(3D scene scripts)
★ ★ ★
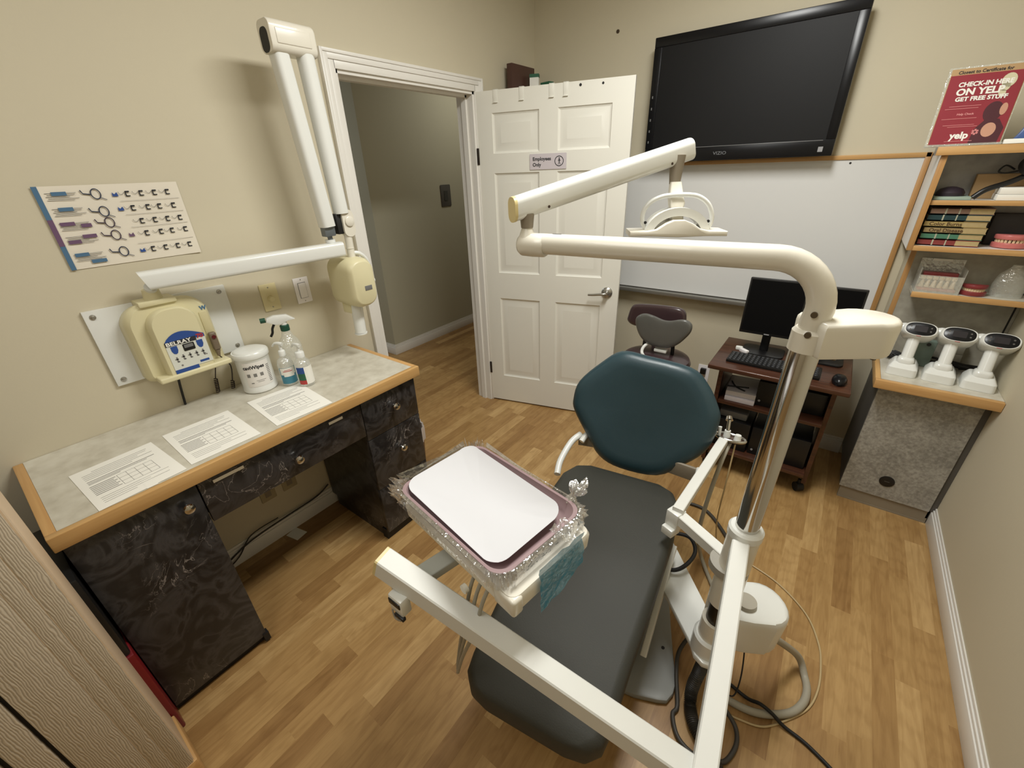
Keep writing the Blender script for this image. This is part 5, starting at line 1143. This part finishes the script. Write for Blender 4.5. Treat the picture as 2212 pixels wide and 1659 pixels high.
# ------------------------------------------------------------------ assistant arm
aa = thing('assistant_unit', 'white jointed assistant arm with suction holder between post and backrest', 'arm', (1.88, -1.655, .60))
obj('inner_link', beam((1.885, -1.655, .610), (1.712, -1.560, .610), .036, .036, .002, n=1), M_beam, aa, angle=25)
obj('elbow', MB().box(-.022, .022, -.022, .022, .560, .632, .004, M=F_top(1.712, -1.565, 0, -20)).box(-.026, .014, -.03, .014, .545, .575, .003, M=F_top(1.715, -1.575, 0, -20)), M_enamel, aa)
obj('outer_link', beam((1.716, -1.572, .632), (1.743, -1.075, .632), .034, .028, .002, n=1), M_beam, aa, angle=25)
hr_ = MB(); hr_.tube([Vector((1.762+.055*math.cos(a2), -1.055+.026*math.sin(a2), .642)) for a2 in [2*PI*k/24 for k in range(25)]], .006, 10); obj('holder_ring', hr_, M_chrome, aa)
obj('holder_plate', MB().prism([(1.762+.052*math.cos(2*PI*k/20), -1.055+.023*math.sin(2*PI*k/20)) for k in range(20)], .630, .638, bev=.001), mat('brown_holder_plate', rgb(74, 54, 42), .4), aa)
sx_ = thing('suction_handpiece', 'chrome suction handpiece with white grip standing in the assistant holder', 'handpiece', (1.745, -1.05, .64))
obj('grip', MB().cyl((1.748, -1.052, .6395), (1.747, -1.050, .668), .014, .011), M_enamel, sx_)
obj('chrome_tip', MB().cyl((1.747, -1.050, .668), (1.742, -1.03, .705), .007).cyl((1.742, -1.03, .703), (1.738, -1.018, .712), .014, .011), M_chrome, sx_)
tag(obj('valve_handpiece', MB().cyl((1.788, -1.06, .6395), (1.788, -1.058, .664), .014, .011), M_enamel), 'short white valve handpiece right of the chrome suction tip', 'handpiece')
tag(obj('saliva_ejector', MB().cyl((1.722, -1.058, .6395), (1.718, -1.052, .676), .005, .007), M_enamel), 'thin white saliva ejector at the left of the assistant holder', 'handpiece')

# ------------------------------------------------------------------ hoses and cables
def hose(name, label, pts, r, m, n=10, cat='hose', radii=None, sm=8):
    return tag(obj(name, MB().tube(pts, r, n, smooth=sm, radii=radii), m), label, cat)
hose('suction_hose', 'grey suction hose hanging from the assistant holder to the floor', [(1.765, -1.06, .62), (1.758, -1.13, .56), (1.748, -1.19, .40), (1.742, -1.17, .20), (1.76, -1.12, .05), (1.80, -1.16, .012), (1.87, -1.28, .012), (1.90, -1.42, .011), (1.90, -1.56, .011)], .0085, M_hose)
hose('thin_tube', 'thin olive tube dropping from the assistant holder to the floor', [(1.785, -1.06, .62), (1.79, -1.10, .45), (1.79, -1.06, .2), (1.82, -1.03, .02), (1.88, -1.09, .004), (1.93, -1.2, .0035)], .003, M_ctube)
hose('floor_hose', 'thick grey hose looping on the floor from the junction box', [(2.035, -1.555, .28), (2.10, -1.47, .17), (2.165, -1.40, .06), (2.195, -1.42, .013), (2.207, -1.47, .013), (2.200, -1.525, .013), (2.170, -1.580, .013), (2.115, -1.625, .013), (2.06, -1.650, .013), (1.99, -1.655, .013), (1.95, -1.63, .013)], .012, M_hose)
hose('cream_tube', 'thin cream tube in a wide loop on the wooden floor', [(1.944, -1.009, .004), (2.069, -1.053, .004), (2.177, -1.144, .004), (2.228, -1.255, .004), (2.241, -1.347, .004), (2.239, -1.441, .004), (2.217, -1.526, .004), (2.166, -1.603, .004), (2.107, -1.668, .004), (2.043, -1.690, .004), (1.98, -1.70, .004)], .0034, M_ctube)
hose('power_cable', 'black power cable running over the floor to the lower right', [(1.94, -1.58, .006), (1.998, -1.597, .006), (2.05, -1.612, .010), (2.085, -1.62, .031), (2.12, -1.628, .031), (2.16, -1.633, .010), (2.232, -1.647, .006), (2.33, -1.70, .006), (2.42, -1.80, .006)], .0058, M_rub, cat='cable')
hose('floor_cable', 'dark hose curving on the floor left of the post', [(1.868, -1.62, .24), (1.845, -1.56, .12), (1.818, -1.60, .034), (1.832, -1.68, .034), (1.866, -1.77, .012), (1.862, -1.805, .010), (1.892, -1.854, .010), (1.937, -1.873, .010), (1.99, -1.87, .010), (2.06, -1.86, .010)], .007, M_hosed)
hose('floor_cable', 'short dark hose loop on the floor right under the long beam', [(1.99, -1.70, .034), (2.035, -1.725, .012), (2.047, -1.775, .010), (2.030, -1.835, .010), (1.995, -1.866, .026)], .007, M_hosed)
hose('corrugated_hose', 'dark corrugated hose dropping from the post and trailing on the floor', [(1.905, -1.69, .215), (1.898, -1.70, .14), (1.892, -1.72, .06), (1.902, -1.755, .026), (1.925, -1.80, .024), (1.97, -1.84, .024), (2.04, -1.90, .024), (2.10, -1.97, .024)], .019, mat('dark_corrugated_plastic', rgb(48, 44, 38), .5), n=14, radii=lambda u: .0185+.0022*math.sin(u*2*PI*75), sm=44)
hose('black_loop_hose', 'black hose looping out beside the seat', [(1.62, -1.33, .27), (1.675, -1.325, .30), (1.734, -1.325, .31), (1.768, -1.37, .30), (1.760, -1.435, .29), (1.725, -1.475, .27), (1.66, -1.48, .26)], .0075, M_rub)
hose('curled_wire', 'short dark wire curling below the junction box', [(1.985, -1.605, .28), (2.00, -1.62, .22), (2.01, -1.66, .15), (2.005, -1.69, .10), (1.975, -1.70, .11)], .0022, M_rub, cat='cable')
hose('floor_socket_cable', 'dark cable pair running on the floor behind the post', [(1.60, -.78, .009), (1.70, -.78, .009), (1.80, -.87, .009), (1.90, -1.02, .009), (1.95, -1.2, .009), (1.96, -1.40, .009)], .008, M_hosed)

# ------------------------------------------------------------------ lights
def area(name, loc, sx, sy, power, col, rot=(0, 0, 0)):
    l = bpy.data.lights.new(name, 'AREA'); l.shape = 'RECTANGLE'; l.size = sx; l.size_y = sy; l.energy = power; l.color = col
    o = bpy.data.objects.new(name, l); COL.objects.link(o); o.location = loc; o.rotation_euler = rot; return o
area('ceiling_lamp', (1.52, -1.30, HC-.03), .34, 1.0, 43, (1.0, 1.0, .965))
area('ceiling_lamp_rear', (1.25, -3.1, HC-.03), .6, 1.2, 13, (1.0, 1.0, .965))
area('hall_cool_fill', (-2.4, -1.8, HC-.05), .5, .5, 16, (.86, .93, 1.0))  # added bluish fill standing in for daylight from an unseen source in the hall
area('hall_lamp_far', (-.7, .9, HC-.05), .3, .3, 7, (1.0, .96, .86))
w = bpy.data.worlds.new('world'); bpy.context.scene.world = w; w.use_nodes = True
w.node_tree.nodes['Background'].inputs[0].default_value = (.5, .5, .48, 1); w.node_tree.nodes['Background'].inputs[1].default_value = .05

# ------------------------------------------------------------------ camera
cam = bpy.data.cameras.new('camera'); cam.sensor_width = 36; cam.sensor_fit = 'HORIZONTAL'; cam.lens = 908.71/2212*36; cam.clip_start = .02
co = bpy.data.objects.new('camera', cam); COL.objects.link(co)
fw = Vector((-.5417528, .70690498, -.45474087)); R = Vector((.80345279, .59444726, -.03310694)); U = Vector((-.246916, .3832986, .89000824))
M = Matrix((R, U, -fw)).transposed().to_4x4(); M.translation = (1.919, -2.6813, 1.626); co.matrix_world = M
sc = bpy.context.scene; sc.camera = co
sc.view_settings.view_transform = 'Standard'; sc.view_settings.look = 'None'; sc.view_settings.exposure = 0.03; sc.view_settings.gamma = 1.0; sc.view_settings.use_curve_mapping = False
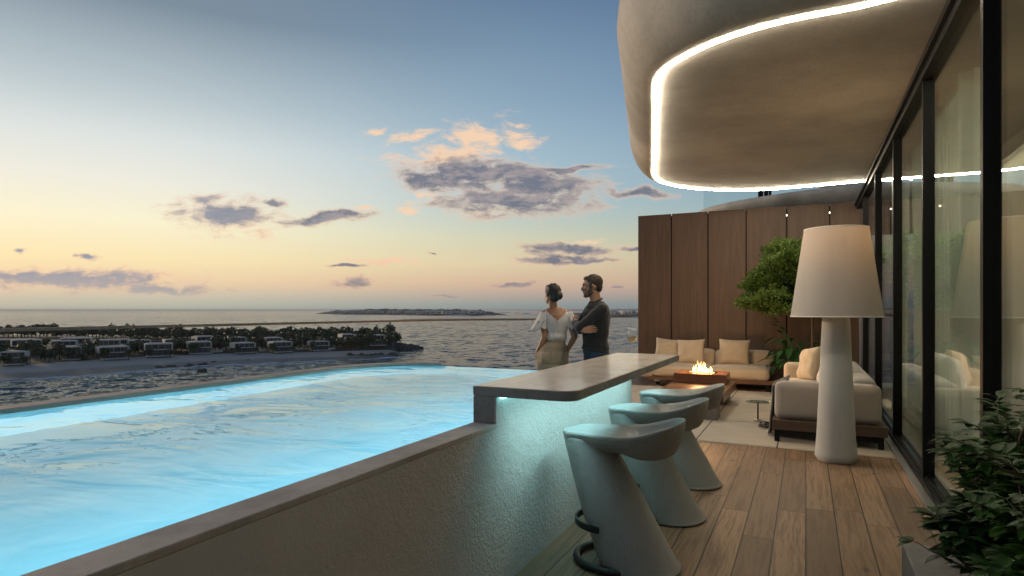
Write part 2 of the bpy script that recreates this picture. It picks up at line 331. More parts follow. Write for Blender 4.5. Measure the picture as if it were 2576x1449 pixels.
w1 = t.noise(t.mapping(g, (1.0, 1.9, 1), rot=(0, 0, .35)), 1.35, 3, .5, .8); w2 = t.noise(t.mapping(g, (1, 1.6, 1), rot=(0, 0, .2)), 7, 3, .5, .5); w3 = t.noise(t.mapping(g, (1, 1.5, 1)), 22, 2, .5)
hh = t.m('ADD', t.m('MULTIPLY', w1, .85), t.m('ADD', t.m('MULTIPLY', w2, .055), t.m('MULTIPLY', w3, .012)))
bn = t.bump(hh, 1.0, .024)
fr = t.new('ShaderNodeFresnel', ins={0: 1.33, 1: bn})
gl = t.new('ShaderNodeBsdfGlossy', ins={0: (1, 1, 1), 1: .015}); t.set(gl, 'Normal', bn)
rf = t.new('ShaderNodeBsdfRefraction', ins={0: (.93, .99, 1), 1: .0, 2: 1.33}); t.set(rf, 'Normal', bn)
mx = t.new('ShaderNodeMixShader', ins={0: fr.outputs[0], 1: rf.outputs[0], 2: gl.outputs[0]})
t.new('ShaderNodeOutputMaterial', ins={0: mx}); M_pool = m
m, t, b = PM('pool_lining'); tc = t.new('ShaderNodeTexCoord').outputs['Object']
vo = t.new('ShaderNodeTexVoronoi', feature='SMOOTH_F1'); t.set(vo, 'Vector', t.vm('ADD', tc, t.vm('MULTIPLY', t.new('ShaderNodeCombineXYZ', ins={0: t.noise(tc, 2), 1: t.noise(tc, 2.7)}).outputs[0], (.5, .5, 0)))); vo.inputs['Scale'].default_value = 2.3
n = t.noise(tc, 5, 4)
t.set(b, 'Base Color', t.mix(t.m('MULTIPLY_ADD', n, .5, t.m('MULTIPLY', vo.outputs[0], .5)), (.30, .66, .76), (.50, .82, .88))); b.inputs['Roughness'].default_value = .6; M_lining = m  # warped cells paint a caustic light pattern into the lining colour
M_foam = mat('foam', (.75, .8, .82), .8, grain=(5, .15, .01))

m, t, b = PM('beach_sand'); g = t.new('ShaderNodeNewGeometry').outputs['Position']; sp = t.new('ShaderNodeSeparateXYZ'); t.set(sp, 0, g); n = t.noise(g, .12, 5, .6); n2 = t.noise(g, 1.1, 4, .7)
wet = t.sm(t.m('ADD', sp.outputs[2], t.m('MULTIPLY', n, .9)), -23.35, -23.9)
c = t.mix(n2, (.46, .39, .33), (.60, .52, .45)); t.set(b, 'Base Color', t.mix(wet, c, (.16, .14, .13))); t.set(b, 'Roughness', t.m('MULTIPLY_ADD', wet, -.35, .95)); t.set(b, 'Normal', t.bump(n2, .6, .3)); M_sand = m
M_ground = mat('garden_ground', (.05, .06, .03), .95, grain=(.2, .4, .1), coord='world')
m, t, b = PM('rock'); tc = t.new('ShaderNodeNewGeometry').outputs['Position']; n = t.noise(t.mapping(tc, (1, 1, .5)), .5, 6, .7, .5)
t.set(b, 'Base Color', t.ramp(n, [(.3, (.035, .03, .028)), (.5, (.10, .088, .08)), (.7, (.20, .175, .155))])); b.inputs['Roughness'].default_value = .9; t.set(b, 'Normal', t.bump(n, .9, 1.2)); M_rock = m
def foliage(name, c1, c2, scale=3, tr=.0):
    m, t, b = PM(name); tc = t.new('ShaderNodeTexCoord').outputs['Object']; oi = t.new('ShaderNodeObjectInfo').outputs['Random']
    gi = t.new('ShaderNodeNewGeometry').outputs['Random Per Island']
    n = t.noise(tc, scale, 3, .6)
    c = t.mix(t.sm(n, .35, .65), c1, c2); c = t.mix(t.m('MULTIPLY', gi, .6), c, tuple(v*1.45 for v in c2)); c = t.mix(t.m('MULTIPLY', oi, .35), c, tuple(v*.6 for v in c1))
    t.set(b, 'Base Color', c); b.inputs['Roughness'].default_value = .5; b.inputs['Specular IOR Level'].default_value = .35
    if tr:
        tl = t.new('ShaderNodeBsdfTranslucent', ins={0: c}); mx = t.new('ShaderNodeMixShader', ins={0: tr, 1: b.outputs[0], 2: tl.outputs[0]}); t.set(m.node_tree.nodes['Material Output'], 0, mx.outputs[0])
    return m
M_leafbush = foliage('shrub_leaf', (.010, .034, .007), (.022, .070, .010), 6, .12)
M_leaftree = foliage('tree_leaf', (.05, .11, .02), (.13, .20, .035), 5, .25)
M_leaflily = foliage('lily_leaf', (.02, .07, .02), (.04, .13, .03), 5, .15)
M_crown = foliage('far_crown', (.030, .050, .020), (.075, .10, .036), .25)
M_crown2 = foliage('far_crown_olive', (.048, .060, .022), (.11, .115, .048), .25)
M_bark = mat('bark', (.10, .07, .048), .9, grain=(14, .4, .01, (1, 1, .3)))
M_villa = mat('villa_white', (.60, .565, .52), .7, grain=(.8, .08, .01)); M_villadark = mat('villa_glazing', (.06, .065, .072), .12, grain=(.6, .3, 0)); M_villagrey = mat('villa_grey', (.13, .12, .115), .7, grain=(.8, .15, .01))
M_coast = mat('far_coast', (.035, .036, .030), .95, grain=(.01, .5, 3), coord='world')
M_tanspit = mat('spit_sand', (.30, .22, .16), .95, grain=(.02, .3, 1), coord='world')
M_rail = mat('bronze_rail', (.17, .145, .12), .4, .4, grain=(30, .1, .0005, (1, .1, 1)))
# ------------------------------------------------------------------ geometry helpers
def link(o, parent=None):
    COL.objects.link(o)
    if parent is not None: o.parent = parent
    return o
def tag(o, label=None, cat=None, group=None, kind=None):
    if label: o['label'] = label
    if cat: o['category'] = cat
    if group: o['group'] = group
    if kind: o['kind'] = kind
    return o
def empty(name, loc=(0, 0, 0), rz=0, **kw):
    o = bpy.data.objects.new(name, None); o.empty_display_size = .2; o.location = loc; o.rotation_euler = (0, 0, rz); link(o)
    return tag(o, **kw)
class G:                           # a growing mesh
    def __init__(s): s.v = []; s.f = []; s.mi = []; s.cur = 0
    def add(s, vs, fs):
        n = len(s.v); s.v += [tuple(p) for p in vs]; s.f += [tuple(i+n for i in f) for f in fs]; s.mi += [s.cur]*len(fs); return s
    def bm(s, b):
        b.verts.index_update(); s.add([v.co[:] for v in b.verts], [[v.index for v in f.verts] for f in b.faces]); b.free(); return s
    def box(s, lo, hi, bev=0, seg=2, rz=0, c=None):
        b = bmesh.new(); bmesh.ops.create_cube(b, size=1)
        sc = [hi[i]-lo[i] for i in range(3)]; ce = [(hi[i]+lo[i])/2 for i in range(3)]
        for v in b.verts: v.co = Vector((v.co.x*sc[0]+ce[0], v.co.y*sc[1]+ce[1], v.co.z*sc[2]+ce[2]))
        if bev: bmesh.ops.bevel(b, geom=b.edges[:], offset=bev, segments=seg, profile=.5, affect='EDGES')
        if rz: bmesh.ops.rotate(b, verts=b.verts, cent=c or (0, 0, 0), matrix=Matrix.Rotation(rz, 3, 'Z'))
        return s.bm(b)
    def tube(s, pts, r, n=8, caps=True, closed=False):
        pts = [Vector(p) for p in pts]; N = len(pts); rr = r if isinstance(r, (list, tuple)) else [r]*N
        up = Vector((0, 0, 1)); vs = []
        for i, p in enumerate(pts):
            if closed: d = pts[(i+1) % N]-pts[i-1]
            else: d = pts[min(i+1, N-1)]-pts[max(i-1, 0)]
            d.normalize(); a = up.cross(d)
            if a.length < .05: a = Vector((1, 0, 0)).cross(d)
            a.normalize(); bq = d.cross(a)
            for k in range(n): vs.append(p+(a*cos(2*pi*k/n)+bq*sin(2*pi*k/n))*rr[i])
        fs = []
        for i in range(N if closed else N-1):
            j = (i+1) % N
            for k in range(n): fs.append((i*n+k, i*n+(k+1) % n, j*n+(k+1) % n, j*n+k))
        if caps and not closed: fs.append(tuple(range(n-1, -1, -1))); fs.append(tuple((N-1)*n+k for k in range(n)))
        return s.add(vs, fs)
    def loft(s, rings, cap0=True, cap1=True, closed=True):
        n = len(rings[0]); vs = [p for r in rings for p in r]; fs = []
        for i in range(len(rings)-1):
            for k in range(n if closed else n-1): fs.append((i*n+k, i*n+(k+1) % n, (i+1)*n+(k+1) % n, (i+1)*n+k))
        if cap0: fs.append(tuple(range(n-1, -1, -1)))
        if cap1: fs.append(tuple((len(rings)-1)*n+k for k in range(n)))
        return s.add(vs, fs)
    def lathe(s, prof, n=32, c=(0, 0, 0), cap0=False, cap1=False):
        return s.loft([[(c[0]+r*cos(2*pi*k/n), c[1]+r*sin(2*pi*k/n), c[2]+z) for k in range(n)] for r, z in prof], cap0, cap1)
    def ell(s, c, r, rot=None, u=16, v=10):
        b = bmesh.new(); bmesh.ops.create_uvsphere(b, u_segments=u, v_segments=v, radius=1)
        M = rot.to_matrix() if rot else Matrix.Identity(3)
        for q in b.verts: q.co = M @ Vector((q.co.x*r[0], q.co.y*r[1], q.co.z*r[2])) + Vector(c)
        return s.bm(b)
    def cap(s, p0, p1, r0, r1, n=14):  # tapered capsule
        p0 = Vector(p0); p1 = Vector(p1); d = (p1-p0); L = d.length; d.normalize(); pts = []; rr = []
        for a in (-80, -50, -20): pts.append(p0+d*(r0*sin(radians(a)))); rr.append(r0*cos(radians(a)))
        pts.append(p0); rr.append(r0); pts.append(p1); rr.append(r1)
        for a in (20, 50, 80): pts.append(p1+d*(r1*sin(radians(a)))); rr.append(r1*cos(radians(a)))
        return s.tube(pts, rr, n)
    def build(s, name, mats, parent=None, smooth=False, loc=None, angle=None, **kw):
        me = bpy.data.meshes.new(name); me.from_pydata(s.v, [], s.f)
        for m in (mats if isinstance(mats, (list, tuple)) else [mats]): me.materials.append(m)
        if any(s.mi): me.polygons.foreach_set('material_index', s.mi)
        b = bmesh.new(); b.from_mesh(me); bmesh.ops.recalc_face_normals(b, faces=b.faces) if not kw.pop('raw', False) else None; b.to_mesh(me); b.free()
        if smooth: me.polygons.foreach_set('use_smooth', [True]*len(me.polygons))
        if smooth and angle:
            try: me.set_sharp_from_angle(angle=radians(angle))
            except Exception: pass
        o = bpy.data.objects.new(name, me); link(o, parent)
        if loc is not None: o.location = loc
        return tag(o, **kw)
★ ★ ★
- _Goal_
Exactly the lines from the one holding "Write part 2" through the one holding "M_foam = mat('foam', (.75, .8, .82), .8, grain=(5, .15, .01))" should be printed, ends included.

- _Response to this exercise_
Write part 2 of the bpy script that recreates this picture. It picks up at line 331. More parts follow. Write for Blender 4.5. Measure the picture as if it were 2576x1449 pixels.
w1 = t.noise(t.mapping(g, (1.0, 1.9, 1), rot=(0, 0, .35)), 1.35, 3, .5, .8); w2 = t.noise(t.mapping(g, (1, 1.6, 1), rot=(0, 0, .2)), 7, 3, .5, .5); w3 = t.noise(t.mapping(g, (1, 1.5, 1)), 22, 2, .5)
hh = t.m('ADD', t.m('MULTIPLY', w1, .85), t.m('ADD', t.m('MULTIPLY', w2, .055), t.m('MULTIPLY', w3, .012)))
bn = t.bump(hh, 1.0, .024)
fr = t.new('ShaderNodeFresnel', ins={0: 1.33, 1: bn})
gl = t.new('ShaderNodeBsdfGlossy', ins={0: (1, 1, 1), 1: .015}); t.set(gl, 'Normal', bn)
rf = t.new('ShaderNodeBsdfRefraction', ins={0: (.93, .99, 1), 1: .0, 2: 1.33}); t.set(rf, 'Normal', bn)
mx = t.new('ShaderNodeMixShader', ins={0: fr.outputs[0], 1: rf.outputs[0], 2: gl.outputs[0]})
t.new('ShaderNodeOutputMaterial', ins={0: mx}); M_pool = m
m, t, b = PM('pool_lining'); tc = t.new('ShaderNodeTexCoord').outputs['Object']
vo = t.new('ShaderNodeTexVoronoi', feature='SMOOTH_F1'); t.set(vo, 'Vector', t.vm('ADD', tc, t.vm('MULTIPLY', t.new('ShaderNodeCombineXYZ', ins={0: t.noise(tc, 2), 1: t.noise(tc, 2.7)}).outputs[0], (.5, .5, 0)))); vo.inputs['Scale'].default_value = 2.3
n = t.noise(tc, 5, 4)
t.set(b, 'Base Color', t.mix(t.m('MULTIPLY_ADD', n, .5, t.m('MULTIPLY', vo.outputs[0], .5)), (.30, .66, .76), (.50, .82, .88))); b.inputs['Roughness'].default_value = .6; M_lining = m  # warped cells paint a caustic light pattern into the lining colour
M_foam = mat('foam', (.75, .8, .82), .8, grain=(5, .15, .01))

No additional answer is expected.